_Written problem:_ Restate word for word the lines that begin the listing and end with the line holding "-.174, .030, .014)]".

_Data block:_
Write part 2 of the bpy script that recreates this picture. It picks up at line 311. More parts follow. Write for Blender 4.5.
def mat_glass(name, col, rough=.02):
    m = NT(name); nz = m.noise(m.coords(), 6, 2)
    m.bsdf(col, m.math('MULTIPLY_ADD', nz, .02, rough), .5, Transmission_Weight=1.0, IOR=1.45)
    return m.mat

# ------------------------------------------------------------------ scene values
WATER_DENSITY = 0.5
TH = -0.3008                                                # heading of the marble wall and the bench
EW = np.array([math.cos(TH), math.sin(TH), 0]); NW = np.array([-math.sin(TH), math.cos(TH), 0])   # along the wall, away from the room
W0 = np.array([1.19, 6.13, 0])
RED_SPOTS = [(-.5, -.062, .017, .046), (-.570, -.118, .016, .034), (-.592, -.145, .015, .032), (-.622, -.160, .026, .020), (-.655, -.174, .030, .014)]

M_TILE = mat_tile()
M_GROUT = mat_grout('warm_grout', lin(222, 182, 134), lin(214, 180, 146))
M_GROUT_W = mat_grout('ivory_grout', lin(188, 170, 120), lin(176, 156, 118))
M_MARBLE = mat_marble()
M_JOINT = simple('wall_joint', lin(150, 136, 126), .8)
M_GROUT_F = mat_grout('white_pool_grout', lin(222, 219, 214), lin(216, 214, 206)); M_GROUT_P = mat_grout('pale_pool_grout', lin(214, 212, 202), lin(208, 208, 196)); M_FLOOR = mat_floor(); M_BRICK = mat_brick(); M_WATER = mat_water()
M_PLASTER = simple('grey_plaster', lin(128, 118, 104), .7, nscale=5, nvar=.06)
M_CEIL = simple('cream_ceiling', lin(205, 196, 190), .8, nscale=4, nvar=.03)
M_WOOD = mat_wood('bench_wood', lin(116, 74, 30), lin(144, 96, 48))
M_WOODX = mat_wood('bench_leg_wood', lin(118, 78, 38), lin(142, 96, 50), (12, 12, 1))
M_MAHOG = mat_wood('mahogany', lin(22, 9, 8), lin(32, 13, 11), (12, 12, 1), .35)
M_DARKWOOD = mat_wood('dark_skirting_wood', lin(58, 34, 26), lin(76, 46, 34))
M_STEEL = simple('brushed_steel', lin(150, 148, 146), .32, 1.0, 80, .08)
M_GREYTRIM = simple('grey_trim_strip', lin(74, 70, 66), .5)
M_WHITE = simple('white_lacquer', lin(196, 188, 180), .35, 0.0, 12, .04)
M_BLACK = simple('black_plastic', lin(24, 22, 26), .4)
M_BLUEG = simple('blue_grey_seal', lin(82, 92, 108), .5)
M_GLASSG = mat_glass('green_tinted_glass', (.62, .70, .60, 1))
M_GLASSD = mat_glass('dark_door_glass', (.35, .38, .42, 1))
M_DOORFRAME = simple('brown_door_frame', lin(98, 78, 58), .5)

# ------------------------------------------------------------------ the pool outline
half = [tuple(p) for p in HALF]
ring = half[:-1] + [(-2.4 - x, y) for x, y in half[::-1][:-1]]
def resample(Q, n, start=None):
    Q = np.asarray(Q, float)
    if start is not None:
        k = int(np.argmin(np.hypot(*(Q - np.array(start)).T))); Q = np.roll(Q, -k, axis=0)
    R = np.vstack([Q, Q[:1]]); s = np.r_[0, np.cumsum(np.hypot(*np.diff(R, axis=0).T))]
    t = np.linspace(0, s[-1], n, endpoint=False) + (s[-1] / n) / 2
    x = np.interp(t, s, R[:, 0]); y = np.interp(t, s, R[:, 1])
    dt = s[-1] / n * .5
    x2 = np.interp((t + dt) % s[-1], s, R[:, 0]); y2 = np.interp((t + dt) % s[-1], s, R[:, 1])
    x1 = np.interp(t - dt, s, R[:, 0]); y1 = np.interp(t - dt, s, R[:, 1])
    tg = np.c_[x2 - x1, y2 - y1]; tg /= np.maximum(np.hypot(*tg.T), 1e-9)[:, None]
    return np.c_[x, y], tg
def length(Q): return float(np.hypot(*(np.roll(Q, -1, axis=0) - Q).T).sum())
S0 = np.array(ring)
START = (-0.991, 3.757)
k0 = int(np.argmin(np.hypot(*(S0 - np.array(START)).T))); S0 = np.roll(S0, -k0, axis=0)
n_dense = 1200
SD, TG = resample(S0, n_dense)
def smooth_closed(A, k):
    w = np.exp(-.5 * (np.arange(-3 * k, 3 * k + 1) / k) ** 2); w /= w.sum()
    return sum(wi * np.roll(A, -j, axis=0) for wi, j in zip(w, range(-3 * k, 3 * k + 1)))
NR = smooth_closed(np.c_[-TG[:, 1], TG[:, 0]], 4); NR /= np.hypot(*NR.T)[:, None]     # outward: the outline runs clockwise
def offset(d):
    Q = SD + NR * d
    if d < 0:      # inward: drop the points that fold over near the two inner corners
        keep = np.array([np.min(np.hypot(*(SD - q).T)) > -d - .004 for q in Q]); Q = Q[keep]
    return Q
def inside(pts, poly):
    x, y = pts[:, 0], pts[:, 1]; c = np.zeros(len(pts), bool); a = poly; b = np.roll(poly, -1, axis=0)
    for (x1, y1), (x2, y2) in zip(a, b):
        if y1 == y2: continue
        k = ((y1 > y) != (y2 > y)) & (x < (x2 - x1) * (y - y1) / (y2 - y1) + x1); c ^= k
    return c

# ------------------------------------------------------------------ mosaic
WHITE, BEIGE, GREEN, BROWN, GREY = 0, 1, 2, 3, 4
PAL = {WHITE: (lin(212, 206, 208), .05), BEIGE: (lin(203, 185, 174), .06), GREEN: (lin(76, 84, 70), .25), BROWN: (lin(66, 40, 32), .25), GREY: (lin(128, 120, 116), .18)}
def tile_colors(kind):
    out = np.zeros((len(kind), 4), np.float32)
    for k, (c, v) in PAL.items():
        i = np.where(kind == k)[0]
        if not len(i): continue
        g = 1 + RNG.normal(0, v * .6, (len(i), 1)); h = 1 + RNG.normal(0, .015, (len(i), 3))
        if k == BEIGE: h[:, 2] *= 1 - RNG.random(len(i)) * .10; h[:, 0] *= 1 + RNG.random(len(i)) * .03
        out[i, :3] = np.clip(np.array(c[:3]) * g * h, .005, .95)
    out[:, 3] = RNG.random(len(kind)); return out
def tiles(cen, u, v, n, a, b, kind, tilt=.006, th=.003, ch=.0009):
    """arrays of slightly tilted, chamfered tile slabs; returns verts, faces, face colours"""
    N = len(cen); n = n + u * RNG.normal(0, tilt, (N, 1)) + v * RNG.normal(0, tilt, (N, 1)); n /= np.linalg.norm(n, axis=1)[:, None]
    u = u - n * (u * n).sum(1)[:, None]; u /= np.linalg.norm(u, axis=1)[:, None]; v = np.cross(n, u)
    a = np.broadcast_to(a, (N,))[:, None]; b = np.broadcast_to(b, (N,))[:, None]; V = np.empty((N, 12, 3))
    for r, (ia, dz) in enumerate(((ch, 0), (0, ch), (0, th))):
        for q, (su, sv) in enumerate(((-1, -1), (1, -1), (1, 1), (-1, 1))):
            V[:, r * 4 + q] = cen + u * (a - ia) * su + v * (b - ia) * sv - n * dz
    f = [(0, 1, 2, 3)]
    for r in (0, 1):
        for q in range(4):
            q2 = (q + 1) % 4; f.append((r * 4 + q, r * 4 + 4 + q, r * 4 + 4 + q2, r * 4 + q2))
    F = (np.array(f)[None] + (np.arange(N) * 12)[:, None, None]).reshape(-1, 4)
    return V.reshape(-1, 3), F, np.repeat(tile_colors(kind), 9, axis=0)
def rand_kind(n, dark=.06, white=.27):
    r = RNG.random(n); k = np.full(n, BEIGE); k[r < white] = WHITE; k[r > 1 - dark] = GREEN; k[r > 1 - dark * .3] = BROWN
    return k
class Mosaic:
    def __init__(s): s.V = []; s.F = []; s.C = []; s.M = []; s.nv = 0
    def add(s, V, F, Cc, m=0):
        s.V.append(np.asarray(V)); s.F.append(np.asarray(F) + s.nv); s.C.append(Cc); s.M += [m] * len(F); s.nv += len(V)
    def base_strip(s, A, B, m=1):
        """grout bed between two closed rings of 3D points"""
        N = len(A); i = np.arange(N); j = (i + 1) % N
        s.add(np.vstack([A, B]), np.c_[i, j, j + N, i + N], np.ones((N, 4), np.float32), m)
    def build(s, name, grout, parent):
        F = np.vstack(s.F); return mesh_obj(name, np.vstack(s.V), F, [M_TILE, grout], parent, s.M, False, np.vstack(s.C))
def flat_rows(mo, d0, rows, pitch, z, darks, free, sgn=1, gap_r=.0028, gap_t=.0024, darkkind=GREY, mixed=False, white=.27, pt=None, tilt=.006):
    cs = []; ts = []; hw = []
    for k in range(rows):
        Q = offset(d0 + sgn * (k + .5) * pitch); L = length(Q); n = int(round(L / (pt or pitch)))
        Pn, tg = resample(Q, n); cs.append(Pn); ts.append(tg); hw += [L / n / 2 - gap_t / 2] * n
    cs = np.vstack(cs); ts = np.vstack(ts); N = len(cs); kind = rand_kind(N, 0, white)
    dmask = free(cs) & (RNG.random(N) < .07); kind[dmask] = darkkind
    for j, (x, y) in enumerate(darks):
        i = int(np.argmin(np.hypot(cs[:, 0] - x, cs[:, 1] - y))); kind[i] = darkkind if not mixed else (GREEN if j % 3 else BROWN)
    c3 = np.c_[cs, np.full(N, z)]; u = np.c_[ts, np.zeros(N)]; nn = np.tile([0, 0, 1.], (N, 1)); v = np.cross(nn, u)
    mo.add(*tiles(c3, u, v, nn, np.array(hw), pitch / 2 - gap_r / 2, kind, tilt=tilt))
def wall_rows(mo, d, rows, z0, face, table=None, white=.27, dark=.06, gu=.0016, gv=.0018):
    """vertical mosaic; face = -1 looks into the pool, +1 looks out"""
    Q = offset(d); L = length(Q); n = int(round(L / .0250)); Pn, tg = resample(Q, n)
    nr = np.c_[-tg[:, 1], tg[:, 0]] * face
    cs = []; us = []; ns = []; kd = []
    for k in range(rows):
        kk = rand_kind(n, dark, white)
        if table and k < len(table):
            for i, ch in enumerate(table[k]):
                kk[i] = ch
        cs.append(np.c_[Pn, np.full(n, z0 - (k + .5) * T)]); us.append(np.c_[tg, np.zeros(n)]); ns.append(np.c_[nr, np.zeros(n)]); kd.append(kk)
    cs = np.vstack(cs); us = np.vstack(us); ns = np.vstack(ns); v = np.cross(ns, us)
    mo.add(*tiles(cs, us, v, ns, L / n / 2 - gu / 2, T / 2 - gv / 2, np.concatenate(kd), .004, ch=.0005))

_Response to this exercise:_
Write part 2 of the bpy script that recreates this picture. It picks up at line 311. More parts follow. Write for Blender 4.5.
def mat_glass(name, col, rough=.02):
    m = NT(name); nz = m.noise(m.coords(), 6, 2)
    m.bsdf(col, m.math('MULTIPLY_ADD', nz, .02, rough), .5, Transmission_Weight=1.0, IOR=1.45)
    return m.mat

# ------------------------------------------------------------------ scene values
WATER_DENSITY = 0.5
TH = -0.3008                                                # heading of the marble wall and the bench
EW = np.array([math.cos(TH), math.sin(TH), 0]); NW = np.array([-math.sin(TH), math.cos(TH), 0])   # along the wall, away from the room
W0 = np.array([1.19, 6.13, 0])
RED_SPOTS = [(-.5, -.062, .017, .046), (-.570, -.118, .016, .034), (-.592, -.145, .015, .032), (-.622, -.160, .026, .020), (-.655, -.174, .030, .014)]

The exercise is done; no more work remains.